Republican leadership pushed their budget proposal through the Legislature weeks earlier than usual this year in order to force the Democratic governor to issue budget bill vetoes before the lawmakers’ session ends Monday. Lawmakers thought they would have a better chance at overriding the governor’s budget changes if they were still meeting for the regular session when the vetoes came down.

So far though, there does not appear to be much appetite in the Legislature to try and override vetoes that fund a higher education faculty salary hike. It’s also not clear the Republican leaders would have enough votes to overturn the governor’s decision. Outside of raising faculty pay, Edwards did not make any other changes to the lawmakers’ budget plan. Unlike last year, he did not remove any of the approximately $100 million in local pet projects lawmakers have inserted into the state’s spending proposal to help them pay for their local parks, nonprofits, churches and road projects.

The governor said, in his veto letter, that Nungesser was comfortable with the $5 million budget cut made to the lieutenant governor’s office in order to cover the higher education pay raise. But Nungesser could also see some of that funding restored if the governor decides to issue another veto.

Edwards could free up an additional $3.3 million of Nungesser’s funding if he ends up vetoing House Speaker Clay Schexnayder’s bill to transfer authority over the Capitol complex buildings from the governor to the lieutenant governor. That funding has been set aside for Capitol complex maintenance in the lieutenant governor’s budget, but it would become available if the speaker’s legislation doesn’t end up becoming law.

Schexnayder’s legislation has not come up for a final vote in the Senate yet, but is expected to get legislative approval over the next couple of days. The Speaker and Senate President Page Cortez are considering a run for lieutenant governor in 2023, and Schexnayder is pushing multiple bills to increase the lieutenant governor’s power.

The governor’s administration criticized Schexnayder’s proposal to move oversight of the buildings, which includes the Capitol, to the lieutenant governor as being inefficient.

The lieutenant governor doesn’t have the maintenance staff required to take care of the facilities, according to the governor’s team. The Division of Administration, which is controlled by the governor, has that expertise because it oversees the upkeep of state buildings across Louisiana, not just the Capitol complex.
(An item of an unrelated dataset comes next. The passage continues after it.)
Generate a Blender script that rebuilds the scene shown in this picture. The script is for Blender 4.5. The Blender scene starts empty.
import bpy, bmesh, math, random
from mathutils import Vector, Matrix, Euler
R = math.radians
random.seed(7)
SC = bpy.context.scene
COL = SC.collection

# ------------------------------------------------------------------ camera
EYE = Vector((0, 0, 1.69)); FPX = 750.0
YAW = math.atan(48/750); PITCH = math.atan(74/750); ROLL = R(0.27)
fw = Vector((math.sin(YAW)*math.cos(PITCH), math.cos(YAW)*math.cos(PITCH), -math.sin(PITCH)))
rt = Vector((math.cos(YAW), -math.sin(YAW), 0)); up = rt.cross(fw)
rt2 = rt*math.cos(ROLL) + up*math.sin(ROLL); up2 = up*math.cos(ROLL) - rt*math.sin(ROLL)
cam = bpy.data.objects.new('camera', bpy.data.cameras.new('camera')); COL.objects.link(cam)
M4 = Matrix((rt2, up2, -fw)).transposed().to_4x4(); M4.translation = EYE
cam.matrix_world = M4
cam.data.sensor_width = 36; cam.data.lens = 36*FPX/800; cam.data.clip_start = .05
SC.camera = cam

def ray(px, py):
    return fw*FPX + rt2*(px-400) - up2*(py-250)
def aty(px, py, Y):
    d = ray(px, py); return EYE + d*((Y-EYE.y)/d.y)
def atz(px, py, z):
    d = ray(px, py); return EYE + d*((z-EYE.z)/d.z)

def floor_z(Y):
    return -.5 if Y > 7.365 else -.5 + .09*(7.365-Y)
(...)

Some of the motivation for transferring responsibility over the Capitol complex seems to be about the condition of the state-owned apartments where dozens of legislators reside. Most lawmakers live in the Pentagon Barracks during session, which is part of the Capitol complex.

Lawmakers have complained the Pentagon apartments are in bad shape, with water damage and poor air conditioning. They said the Edwards administration hasn’t done enough to address their ongoing maintenance problems.

Still, Schexnayder may have also complicated the debate about who should control the Capitol complex by using public money to pay his stepsons to upgrade his own Pentagon apartment last year.